**Challenge:**
Your task is to reproduce word for word the lines running from the line containing "Build this scene" to the line containing "R = math.radians", inclusive. Nothing else belongs in the answer.

**Supplied data:**
===============

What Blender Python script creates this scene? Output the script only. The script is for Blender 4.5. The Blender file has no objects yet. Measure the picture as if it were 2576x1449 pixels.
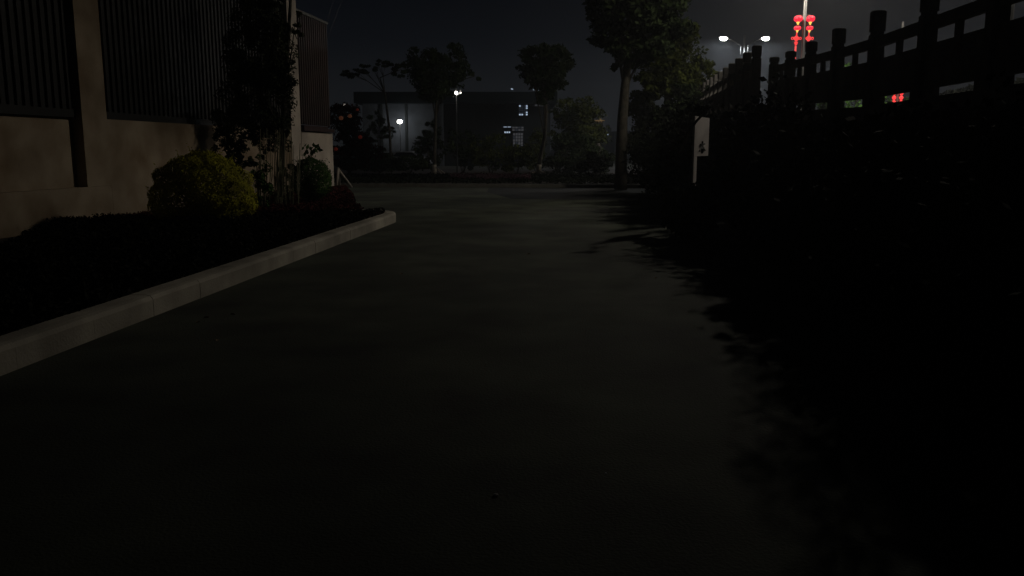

===============

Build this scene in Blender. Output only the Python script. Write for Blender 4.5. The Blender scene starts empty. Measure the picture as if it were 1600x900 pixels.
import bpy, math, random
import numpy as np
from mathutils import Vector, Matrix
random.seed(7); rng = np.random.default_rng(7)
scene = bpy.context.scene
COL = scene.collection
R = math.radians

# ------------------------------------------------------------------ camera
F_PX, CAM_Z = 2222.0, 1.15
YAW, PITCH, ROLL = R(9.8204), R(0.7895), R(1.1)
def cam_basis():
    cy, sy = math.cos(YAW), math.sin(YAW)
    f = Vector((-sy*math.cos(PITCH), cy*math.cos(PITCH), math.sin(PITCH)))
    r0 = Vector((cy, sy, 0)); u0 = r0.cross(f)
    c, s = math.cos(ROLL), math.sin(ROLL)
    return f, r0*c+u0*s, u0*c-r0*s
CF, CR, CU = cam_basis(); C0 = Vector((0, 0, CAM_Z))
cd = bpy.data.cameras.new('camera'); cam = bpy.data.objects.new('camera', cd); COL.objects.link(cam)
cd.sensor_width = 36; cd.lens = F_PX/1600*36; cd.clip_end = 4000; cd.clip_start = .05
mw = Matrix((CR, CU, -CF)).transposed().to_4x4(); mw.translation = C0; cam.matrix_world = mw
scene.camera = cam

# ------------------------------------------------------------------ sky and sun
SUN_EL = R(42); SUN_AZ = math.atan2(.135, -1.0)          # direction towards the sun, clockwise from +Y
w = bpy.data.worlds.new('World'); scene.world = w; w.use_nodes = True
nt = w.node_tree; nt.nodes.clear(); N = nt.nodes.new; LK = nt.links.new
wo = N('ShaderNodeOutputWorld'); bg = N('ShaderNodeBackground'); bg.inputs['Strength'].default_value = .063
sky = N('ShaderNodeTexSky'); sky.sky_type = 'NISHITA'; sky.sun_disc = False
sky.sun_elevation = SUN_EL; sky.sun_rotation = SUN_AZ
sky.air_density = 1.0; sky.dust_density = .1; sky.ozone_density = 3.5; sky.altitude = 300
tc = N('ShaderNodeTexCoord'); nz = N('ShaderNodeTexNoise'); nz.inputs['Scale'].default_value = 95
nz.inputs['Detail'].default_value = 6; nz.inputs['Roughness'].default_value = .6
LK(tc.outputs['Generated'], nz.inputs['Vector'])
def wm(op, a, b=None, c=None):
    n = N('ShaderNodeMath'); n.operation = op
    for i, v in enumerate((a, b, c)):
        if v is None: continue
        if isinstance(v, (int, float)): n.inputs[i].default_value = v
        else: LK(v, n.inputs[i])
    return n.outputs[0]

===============

**Answer to the problem:**
Build this scene in Blender. Output only the Python script. Write for Blender 4.5. The Blender scene starts empty. Measure the picture as if it were 1600x900 pixels.
import bpy, math, random
import numpy as np
from mathutils import Vector, Matrix
random.seed(7); rng = np.random.default_rng(7)
scene = bpy.context.scene
COL = scene.collection
R = math.radians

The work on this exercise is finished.